Ma la parabola compositiva di Verdi non si conclude con l’Otello. Fin dalla metà degli anni Settanta il compositore andava accarezzando l’idea di scrivere un’opera comica, in parte per dare nuovo lustro alla tradizione dell’opera buffa italiana, sempre più appannatasi nel corso degli anni, e in parte per cancellare il brutto ricordo del clamoroso fiasco di Un giorno di regno, la sua unica e sfortunata prova in questo genere. E’ proprio su questo desiderio che Boito fa leva per indurre Verdi a riprendere ancora una volta la penna in mano. Il soggetto che gli propone è sempre desunto da Shakespeare, dalla commedia Le allegre comari di Windsor, con al centro il personaggio di Falstaff, il cavaliere corpulento e gaudente, vittima di burle ordite ai suoi danni da un gruppo di donne, decise a farsi beffe dei suoi corteggiamenti. Agli inviti di Boito, Verdi oppone all’inizio continui pretesti, come la sua età ormai troppo avanzata, ma alla fine si convince e nel luglio 1889 pone mano alla partitura.

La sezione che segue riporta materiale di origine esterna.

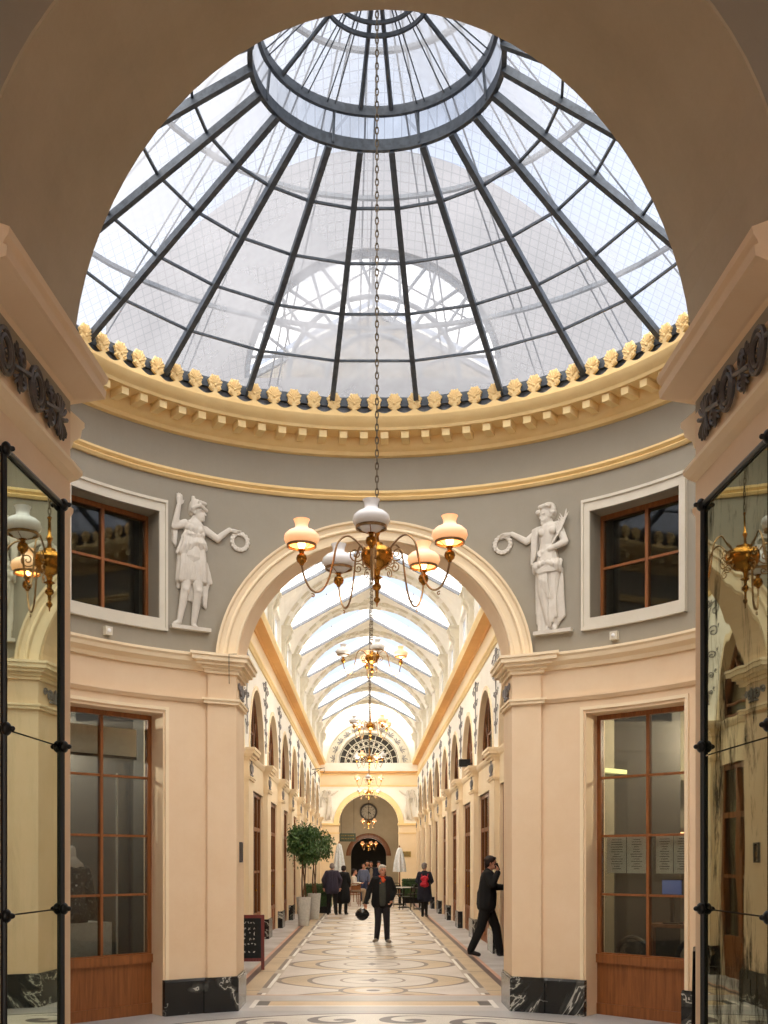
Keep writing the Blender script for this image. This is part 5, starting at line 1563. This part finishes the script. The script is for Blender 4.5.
def face_prims(mb, h, Rm, hs=1.0):
    P = lambda x, y, z: h + Rm @ V((x, y, z)) * hs
    mb.ell(h + Rm @ V((0, .012, .022)) * hs, (.076 * hs, .094 * hs, .092 * hs), Rm, 14, 10)
    mb.ell(h + Rm @ V((0, -.022, -.045)) * hs, (.058 * hs, .066 * hs, .068 * hs), Rm, 12, 8)
    mb.ell(P(0, -.075, -.088), .022 * hs); mb.cap(P(0, -.088, .0), P(0, -.108, -.028), .008 * hs, .014 * hs, 7)
    mb.cap(P(-.02, -.086, -.058), P(.02, -.086, -.058), .008 * hs, .008 * hs, 6)
    for s in (-1, 1):
        mb.ell(P(s * .078, .01, -.005), (.012 * hs, .02 * hs, .032 * hs), Rm, 8, 6); mb.cap(P(s * .02, -.078, .022), P(s * .05, -.068, .024), .011 * hs, .009 * hs, 6)
def figure_body(J, slim=1.0):
    mb = MB(); j = {k: V(v) for k, v in J.items()}; Rm = head_R(j['look'])
    face_prims(mb, j['head'], Rm)
    mb.cap(j['neck'] - V((0, 0, .02)), j['head'] - V((0, 0, .05)) + Rm @ V((0, .02, 0)), .055, .05)
    c = slim
    mb.cap(j['pelvis'] + V((-.06, 0, 0)), j['pelvis'] + V((.06, 0, 0)), .105 * c, .105 * c); mb.cap(j['pelvis'], j['belly'], .115 * c, .105 * c); mb.cap(j['belly'], j['chest'], .11 * c, .12 * c)
    mb.cap(j['chest'] + V((-.06, 0, .02)), j['chest'] + V((.06, 0, .02)), .10 * c, .10 * c); mb.cap(j['shL'], j['neck'], .055 * c, .055); mb.cap(j['shR'], j['neck'], .055 * c, .055)
    for s in 'LR':
        mb.chain_caps([j['sh' + s], j['el' + s], j['wr' + s]], [.052 * c, .040 * c, .026]); hand(mb, j['wr' + s], j['hd' + s], .5, 1 if s == 'L' else -1)
        mb.chain_caps([j['hp' + s], j['kn' + s], j['an' + s]], [.085 * c, .055 * c, .036]); mb.cap(j['an' + s] + V((0, 0, -.03)), j['to' + s], .034, .028)
    return mb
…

Nell’opera di Verdi la commedia shakespeariana si tinge di una luce crepuscolare, sotto l’allegria scanzonata circola la consapevolezza della vanità dell’esistenza umana, sancita dalla grande fuga che chiude l’opera: “Tutto nel mondo è burla”. Quando il Falstaff andrà in scena il 9 febbraio 1893 alla Scala di Milano, verrà accolto con strepitoso successo da un pubblico sorpreso da un miracolo di freschezza e sapienza musicale, dove vengono elargiti a piene mani temi e motivi di prodigiosa varietà in un mosaico composito che sembra schiudere nuovi e imprevisti orizzonti.
Negli ultimi anni anni di vita Verdi si ritrae sempre più nel mondo degli affetti familiari, dividendosi tra Sant’Agata e Genova e coltivando la composizione di brani di musica sacra, quasi solo per se stesso. Soltanto nel 1898 acconsentirà, cedendo alle insistenze di Ricordi, alla pubblicazione di quei brani che, sotto il titolo Quattro pezzi sacri (Ave Maria, Stabat mater, Laudi alla Vergine Maria, Te Deum), verranno eseguiti per la prima volta a Parigi il 7 aprile di quell’anno: una testimonianza della sua spiritualità, da non intendere in senso religioso – fino all’ultimo sarà sostanzialmente un agnostico – ma piuttosto ideale e morale. D’altra parte la grandezza dell’uomo è attestata anche dalle sue opere filantropiche: la costruzione dell’ospedale di Villanova sull’Arda, a pochi chilometri da Sant’Agata, inaugurato il 5 novembre 1888, e della Casa di riposo per musicisti a Milano, eretta su progetto dell’architetto Camillo Boito, fratello di Arrigo e ultimata nel 1899, definita dallo stesso Verdi “l’opera mia più bella”. Dopo la morte di Giuseppina Strepponi il 14 novembre 1897 Verdi è assistito dalla figlia adottiva Maria e dagli amici più giovani, Arrigo Boito e Giulio Ricordi, che lo persuadono a trascorrere gli inverni a Milano, nella suite al primo piano dell’Hôtel Milan. Sarà qui che Verdi si spegnerà all’alba del 27 gennaio 1901 in seguito a un ictus. Per disposizione testamentaria la sua salma e quella di Giuseppina verranno traslate nella Casa di riposo per musicisti, dove si trovano tuttora. In occasione del primo centenario della nascita nel 1913 vennero organizzate numerose manifestazioni celebrative in tutta Italia, tra le quali anche quelle tenute al San Carlo di Napoli, illustrate in un periodico appositamente pubblicato dal Teatro.